Is Gap Insurance Worth It for a Used Car?

In the event of a total loss, gap insurance pays the difference between what you owe on the car and its actual cash value (ACV). Even if you’re buying a used car, it may be worth it. Here’s when you may or may not want it:

When It’s Worth It

  • You had a small down payment
  • The car’s value is still relatively high

When It’s Not Worth It

  • You have a small amount left on your loan
  • You paid in cash (gap coverage wouldn’t make sense here)
  • The value is low (essentially a beater)

Keep in mind that your lender may still require you to have gap coverage, no matter the payment. If you do decide to buy it, you can either get it through your car dealer or an auto insurance company. Schneiderman says he’s “seen it go both ways” in terms of which provider is cheaper. To get the best deal for gap insurance, wait and see what both your dealer and insurer are charging, then go with what works for you.

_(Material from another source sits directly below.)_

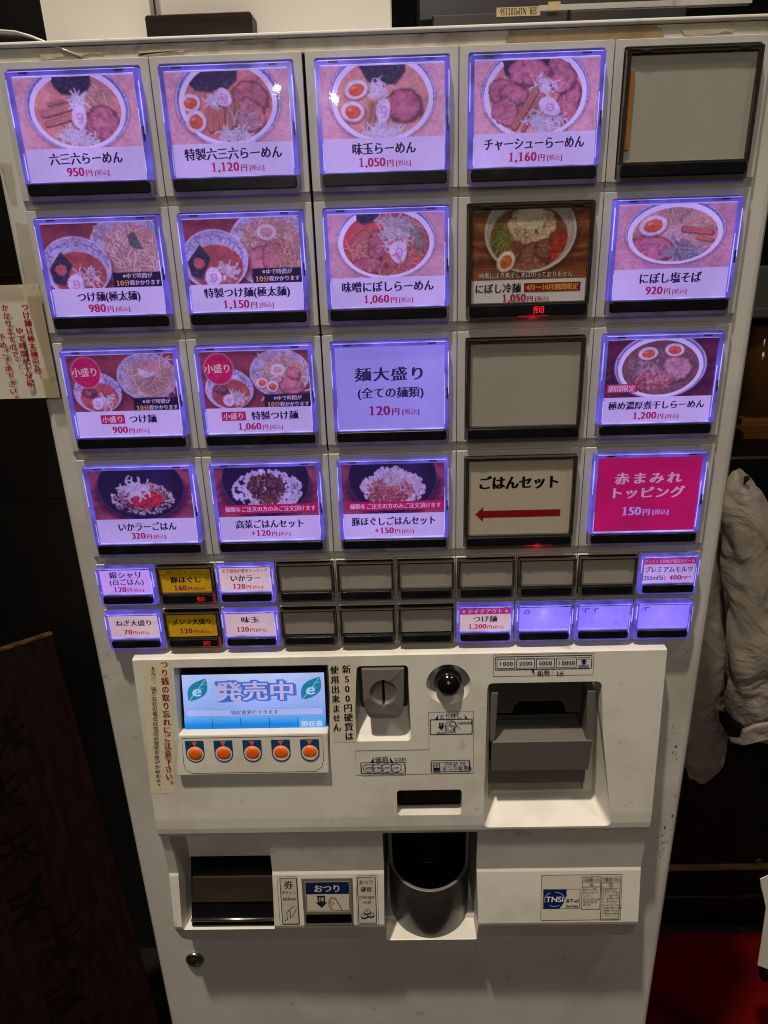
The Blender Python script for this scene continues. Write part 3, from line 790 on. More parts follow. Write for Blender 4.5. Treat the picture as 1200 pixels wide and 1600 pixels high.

What to Know About Insuring a Rebuilt Title Car

Occasionally, a used car might have a rebuilt title. A rebuilt title means it was once a total loss but has since been restored to a roadworthy condition. This is something you’ll want to know before you buy, as it can drastically affect the cost of insurance. If you’re looking to buy a vehicle on sites like Craigslist, keep an eye out for details on the vehicle’s title. When you don’t see any title info, it’s best to run for the hills, as they may be trying to hide it.

However, if you do end up with a rebuilt title car, you should still be able to insure it. Most insurers will, at minimum, offer liability coverage. But be aware that your rates may be higher because of the car’s accident history.

Classic and Collector Cars

If you’re buying a used classic or collector car, you may not want a standard policy. Classic cars don’t go out on the road as much, so it doesn’t make sense to buy regular coverage. In this case, it’s a good idea to buy classic or collector car insurance. Many of the major insurers offer this type of plan. Other specialty providers, such as Hagerty, also offer this.

Frequently Asked Questions

Q: What kind of insurance should you get for a used car?

A: Insurance for used cars is the same as a new one. You can add as much or as little as you want (within the law, of course). Certain coverages especially make sense for older vehicles, such as:

  • OEM parts
  • Roadside assistance
  • Collision and comprehensive (if you’re looking to fully protect the asset)

Q: Does insurance cost more or less on a used car?

A: In general, coverage costs less for used cars because they’re usually not worth as much. However, the make and model can also impact your rates. How much coverage you buy is also a huge factor.

You should also keep in mind that insurers use a wide range of other factors to determine your rates. This includes things like:

  • Age
  • Driving record
  • Gender
  • Marital status
  • Where you live

Q: Do companies treat insurance differently for used cars?

A: No, insurance companies don’t treat older vehicles differently. You will be able to buy all of the same coverages as a brand-new model. The only effect on your auto insurance is that your rates may raise or lower, depending on the age and/or make and model.

Q: Can I buy a used car without insurance?

A: You can buy one without insurance, but you won’t be able to take it home. Dealers require you to show valid proof of insurance to drive the car off the lot. You can either add the car to your policy ahead of time or after the fact if you already have coverage for other cars. It’s best to contact your insurer before you purchase the vehicle.

Be aware that, if you buy from a private seller, it’s illegal to drive the car until you fulfill your state’s minimum coverage requirements.